Directions for this task:
Return only the lines running from the line that holds "The Blender Python" to the line that holds "for k_ in range(3): MB().tube([tp", including both.

Input rows:
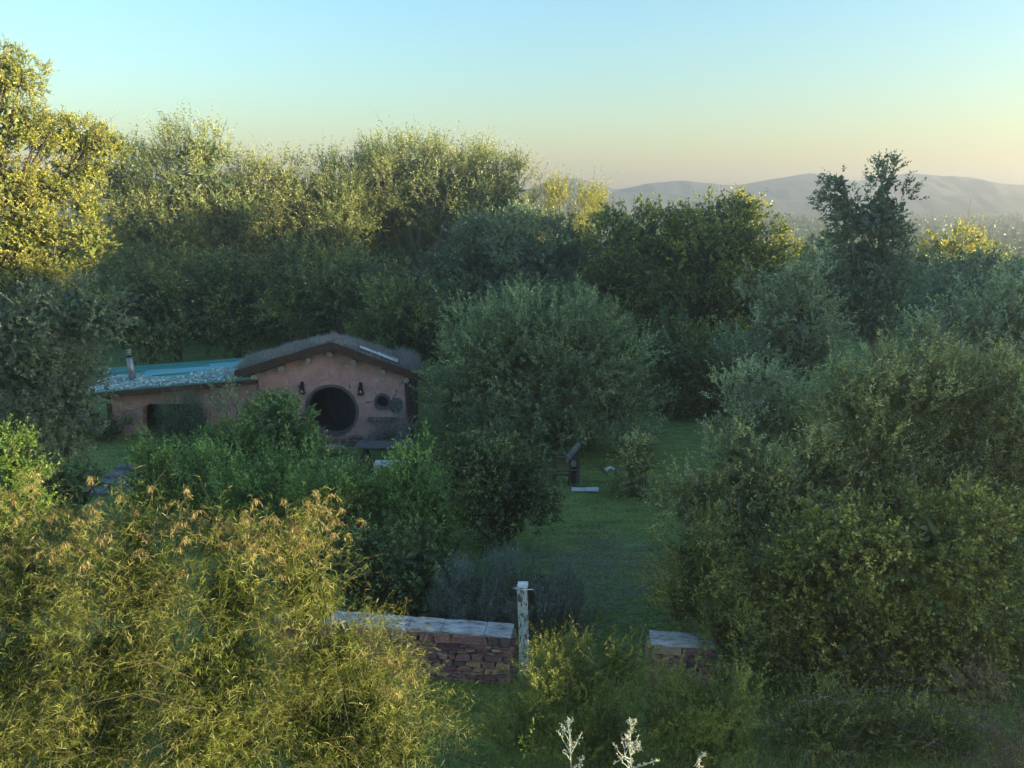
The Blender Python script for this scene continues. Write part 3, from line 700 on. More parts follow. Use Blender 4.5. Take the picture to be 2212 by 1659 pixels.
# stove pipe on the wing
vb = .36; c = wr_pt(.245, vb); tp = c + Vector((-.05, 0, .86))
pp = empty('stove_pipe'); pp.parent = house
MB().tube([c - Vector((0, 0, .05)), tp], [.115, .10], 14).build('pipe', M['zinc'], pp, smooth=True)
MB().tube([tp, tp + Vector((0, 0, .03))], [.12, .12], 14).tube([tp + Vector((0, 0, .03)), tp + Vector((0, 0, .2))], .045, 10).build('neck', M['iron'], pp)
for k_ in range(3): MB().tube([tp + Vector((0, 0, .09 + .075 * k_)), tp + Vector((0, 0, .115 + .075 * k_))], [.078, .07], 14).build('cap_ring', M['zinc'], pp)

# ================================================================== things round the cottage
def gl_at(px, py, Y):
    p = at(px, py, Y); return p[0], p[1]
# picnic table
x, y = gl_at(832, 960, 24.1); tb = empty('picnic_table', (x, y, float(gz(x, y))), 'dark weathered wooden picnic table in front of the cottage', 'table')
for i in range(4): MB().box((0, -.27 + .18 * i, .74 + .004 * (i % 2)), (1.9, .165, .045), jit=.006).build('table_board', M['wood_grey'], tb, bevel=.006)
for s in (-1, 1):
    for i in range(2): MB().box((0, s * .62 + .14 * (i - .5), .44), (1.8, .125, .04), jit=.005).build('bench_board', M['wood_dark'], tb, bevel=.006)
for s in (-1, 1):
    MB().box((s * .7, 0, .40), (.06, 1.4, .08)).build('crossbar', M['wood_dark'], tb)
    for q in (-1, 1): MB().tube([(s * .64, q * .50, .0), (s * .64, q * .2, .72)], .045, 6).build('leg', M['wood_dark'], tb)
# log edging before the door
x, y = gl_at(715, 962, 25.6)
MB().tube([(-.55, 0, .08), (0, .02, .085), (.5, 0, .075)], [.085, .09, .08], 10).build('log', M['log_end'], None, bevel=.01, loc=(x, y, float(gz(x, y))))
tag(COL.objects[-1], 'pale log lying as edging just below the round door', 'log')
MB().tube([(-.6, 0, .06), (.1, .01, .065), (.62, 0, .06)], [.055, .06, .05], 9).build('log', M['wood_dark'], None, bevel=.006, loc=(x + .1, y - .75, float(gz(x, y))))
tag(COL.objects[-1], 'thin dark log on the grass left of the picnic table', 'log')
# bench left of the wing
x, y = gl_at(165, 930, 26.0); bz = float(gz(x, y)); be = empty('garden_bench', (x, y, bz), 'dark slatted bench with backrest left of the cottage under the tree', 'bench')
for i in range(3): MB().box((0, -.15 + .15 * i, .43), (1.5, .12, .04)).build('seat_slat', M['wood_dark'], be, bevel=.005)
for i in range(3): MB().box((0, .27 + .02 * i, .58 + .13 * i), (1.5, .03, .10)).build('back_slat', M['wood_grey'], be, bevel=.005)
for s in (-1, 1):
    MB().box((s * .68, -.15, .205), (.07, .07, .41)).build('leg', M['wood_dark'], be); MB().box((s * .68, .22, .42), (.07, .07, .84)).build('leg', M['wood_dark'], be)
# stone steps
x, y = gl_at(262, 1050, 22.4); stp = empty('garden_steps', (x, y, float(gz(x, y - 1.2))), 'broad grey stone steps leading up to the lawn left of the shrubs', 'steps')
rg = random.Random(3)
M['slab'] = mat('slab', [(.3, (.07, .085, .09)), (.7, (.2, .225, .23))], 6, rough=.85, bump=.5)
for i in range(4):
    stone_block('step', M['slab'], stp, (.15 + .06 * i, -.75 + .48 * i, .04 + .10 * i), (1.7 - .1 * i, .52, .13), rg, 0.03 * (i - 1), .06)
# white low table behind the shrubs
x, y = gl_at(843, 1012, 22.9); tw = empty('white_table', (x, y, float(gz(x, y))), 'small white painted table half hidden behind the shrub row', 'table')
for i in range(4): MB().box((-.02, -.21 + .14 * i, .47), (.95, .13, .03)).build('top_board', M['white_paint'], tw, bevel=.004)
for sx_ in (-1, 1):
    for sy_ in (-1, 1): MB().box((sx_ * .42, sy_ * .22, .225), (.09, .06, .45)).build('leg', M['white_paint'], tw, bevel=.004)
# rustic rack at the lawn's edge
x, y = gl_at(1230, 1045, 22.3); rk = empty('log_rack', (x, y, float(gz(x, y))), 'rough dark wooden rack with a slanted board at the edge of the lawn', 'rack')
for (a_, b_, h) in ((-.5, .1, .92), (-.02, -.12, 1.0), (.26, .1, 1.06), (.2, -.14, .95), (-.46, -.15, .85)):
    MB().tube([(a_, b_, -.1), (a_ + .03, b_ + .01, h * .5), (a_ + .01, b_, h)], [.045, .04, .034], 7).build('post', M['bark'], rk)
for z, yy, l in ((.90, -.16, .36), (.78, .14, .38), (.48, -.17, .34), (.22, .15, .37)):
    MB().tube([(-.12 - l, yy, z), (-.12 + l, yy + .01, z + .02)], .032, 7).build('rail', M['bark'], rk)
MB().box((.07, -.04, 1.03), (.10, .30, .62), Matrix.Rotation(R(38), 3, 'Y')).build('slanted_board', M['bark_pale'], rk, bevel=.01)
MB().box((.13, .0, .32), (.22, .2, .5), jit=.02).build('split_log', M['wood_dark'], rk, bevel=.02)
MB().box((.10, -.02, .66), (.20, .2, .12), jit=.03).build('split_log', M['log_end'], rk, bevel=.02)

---

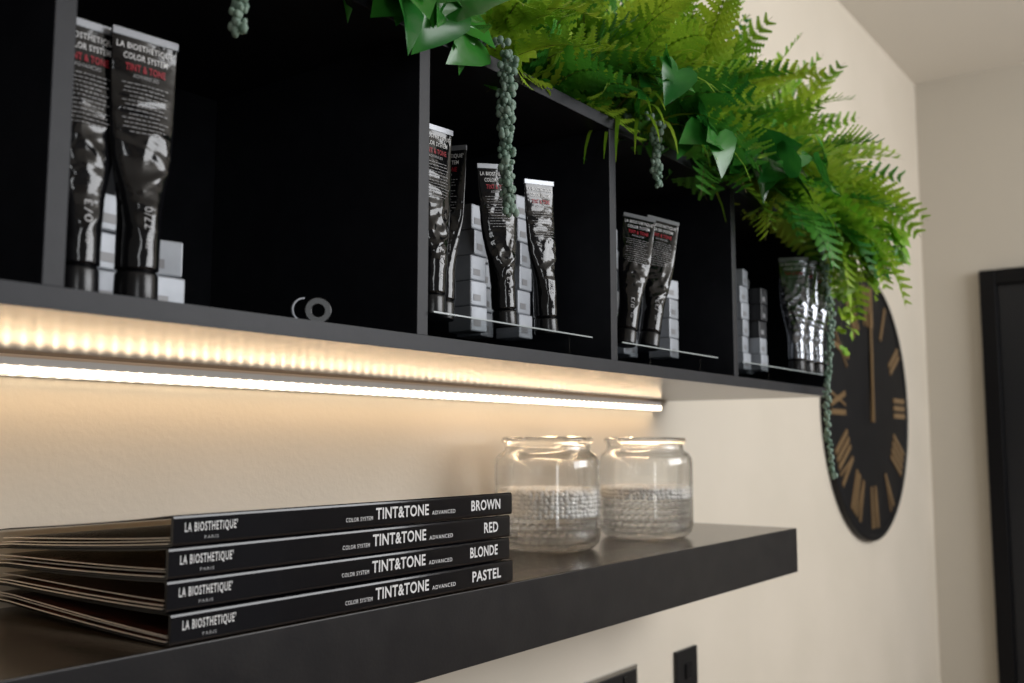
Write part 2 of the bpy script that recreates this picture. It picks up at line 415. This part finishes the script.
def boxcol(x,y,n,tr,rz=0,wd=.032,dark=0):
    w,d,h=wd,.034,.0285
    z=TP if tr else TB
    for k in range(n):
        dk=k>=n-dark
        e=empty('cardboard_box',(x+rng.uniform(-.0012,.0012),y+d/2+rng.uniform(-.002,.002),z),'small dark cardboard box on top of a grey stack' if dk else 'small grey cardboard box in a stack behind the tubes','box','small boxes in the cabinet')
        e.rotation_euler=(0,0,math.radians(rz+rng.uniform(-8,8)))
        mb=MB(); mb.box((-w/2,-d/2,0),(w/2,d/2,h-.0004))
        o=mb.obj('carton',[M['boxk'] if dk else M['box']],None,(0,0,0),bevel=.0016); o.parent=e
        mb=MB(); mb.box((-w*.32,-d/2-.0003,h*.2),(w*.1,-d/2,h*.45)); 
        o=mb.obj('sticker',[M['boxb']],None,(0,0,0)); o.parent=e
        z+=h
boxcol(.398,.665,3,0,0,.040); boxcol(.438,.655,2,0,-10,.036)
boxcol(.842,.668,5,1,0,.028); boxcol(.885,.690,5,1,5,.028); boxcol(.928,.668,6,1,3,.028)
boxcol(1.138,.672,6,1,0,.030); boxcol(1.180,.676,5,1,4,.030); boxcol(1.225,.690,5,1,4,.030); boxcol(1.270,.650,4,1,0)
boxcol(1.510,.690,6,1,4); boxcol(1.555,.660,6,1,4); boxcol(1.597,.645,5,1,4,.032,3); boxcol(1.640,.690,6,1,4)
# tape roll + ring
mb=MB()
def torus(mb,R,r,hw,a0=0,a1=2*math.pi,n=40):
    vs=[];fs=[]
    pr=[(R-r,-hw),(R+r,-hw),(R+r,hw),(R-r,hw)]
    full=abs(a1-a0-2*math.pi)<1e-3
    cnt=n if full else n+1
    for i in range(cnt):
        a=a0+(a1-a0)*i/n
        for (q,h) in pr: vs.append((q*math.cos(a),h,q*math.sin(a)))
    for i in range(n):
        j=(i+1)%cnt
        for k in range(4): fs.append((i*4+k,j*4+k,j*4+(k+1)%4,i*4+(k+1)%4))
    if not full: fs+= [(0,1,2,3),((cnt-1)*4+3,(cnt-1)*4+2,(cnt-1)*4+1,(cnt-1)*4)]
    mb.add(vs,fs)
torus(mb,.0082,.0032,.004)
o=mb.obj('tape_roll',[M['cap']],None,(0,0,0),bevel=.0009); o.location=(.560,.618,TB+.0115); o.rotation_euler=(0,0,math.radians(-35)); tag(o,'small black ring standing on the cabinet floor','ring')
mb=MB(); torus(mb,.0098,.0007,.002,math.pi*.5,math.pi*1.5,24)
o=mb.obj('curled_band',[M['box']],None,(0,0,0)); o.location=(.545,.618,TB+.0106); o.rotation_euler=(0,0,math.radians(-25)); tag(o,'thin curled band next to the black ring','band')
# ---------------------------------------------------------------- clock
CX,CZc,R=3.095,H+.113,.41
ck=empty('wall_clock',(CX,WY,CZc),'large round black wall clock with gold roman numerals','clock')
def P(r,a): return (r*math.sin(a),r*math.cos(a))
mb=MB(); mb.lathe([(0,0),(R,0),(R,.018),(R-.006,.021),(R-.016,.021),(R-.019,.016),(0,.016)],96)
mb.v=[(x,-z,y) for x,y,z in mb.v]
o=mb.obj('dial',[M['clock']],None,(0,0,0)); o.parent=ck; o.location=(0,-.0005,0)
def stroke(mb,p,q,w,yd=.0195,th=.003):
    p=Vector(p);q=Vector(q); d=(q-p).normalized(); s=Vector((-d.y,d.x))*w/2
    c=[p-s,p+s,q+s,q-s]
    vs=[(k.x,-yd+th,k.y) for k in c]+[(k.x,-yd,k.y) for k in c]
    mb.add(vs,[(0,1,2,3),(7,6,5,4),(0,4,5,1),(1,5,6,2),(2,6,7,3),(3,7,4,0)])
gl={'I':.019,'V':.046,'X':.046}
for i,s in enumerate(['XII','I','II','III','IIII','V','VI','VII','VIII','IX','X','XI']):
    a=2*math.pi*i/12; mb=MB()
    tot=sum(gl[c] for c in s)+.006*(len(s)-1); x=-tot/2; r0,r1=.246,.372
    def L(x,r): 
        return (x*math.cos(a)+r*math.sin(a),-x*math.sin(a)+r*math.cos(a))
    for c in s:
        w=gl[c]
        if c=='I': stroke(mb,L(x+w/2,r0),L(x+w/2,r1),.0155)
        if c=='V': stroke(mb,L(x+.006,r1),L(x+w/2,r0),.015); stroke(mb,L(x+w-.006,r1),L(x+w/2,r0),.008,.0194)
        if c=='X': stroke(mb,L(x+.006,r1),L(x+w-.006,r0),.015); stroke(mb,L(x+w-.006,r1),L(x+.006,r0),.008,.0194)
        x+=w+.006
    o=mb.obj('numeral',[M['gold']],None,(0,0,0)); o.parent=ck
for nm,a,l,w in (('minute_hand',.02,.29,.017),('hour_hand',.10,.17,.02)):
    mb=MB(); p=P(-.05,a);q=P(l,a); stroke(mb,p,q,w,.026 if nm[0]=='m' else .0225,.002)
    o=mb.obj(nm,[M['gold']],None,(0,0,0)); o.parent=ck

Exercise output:
The Blender Python script for this scene continues. Write part 3, from line 700 on. More parts follow. Use Blender 4.5. Take the picture to be 2212 by 1659 pixels.
# stove pipe on the wing
vb = .36; c = wr_pt(.245, vb); tp = c + Vector((-.05, 0, .86))
pp = empty('stove_pipe'); pp.parent = house
MB().tube([c - Vector((0, 0, .05)), tp], [.115, .10], 14).build('pipe', M['zinc'], pp, smooth=True)
MB().tube([tp, tp + Vector((0, 0, .03))], [.12, .12], 14).tube([tp + Vector((0, 0, .03)), tp + Vector((0, 0, .2))], .045, 10).build('neck', M['iron'], pp)
for k_ in range(3): MB().tube([tp + Vector((0, 0, .09 + .075 * k_)), tp + Vector((0, 0, .115 + .075 * k_))], [.078, .07], 14).build('cap_ring', M['zinc'], pp)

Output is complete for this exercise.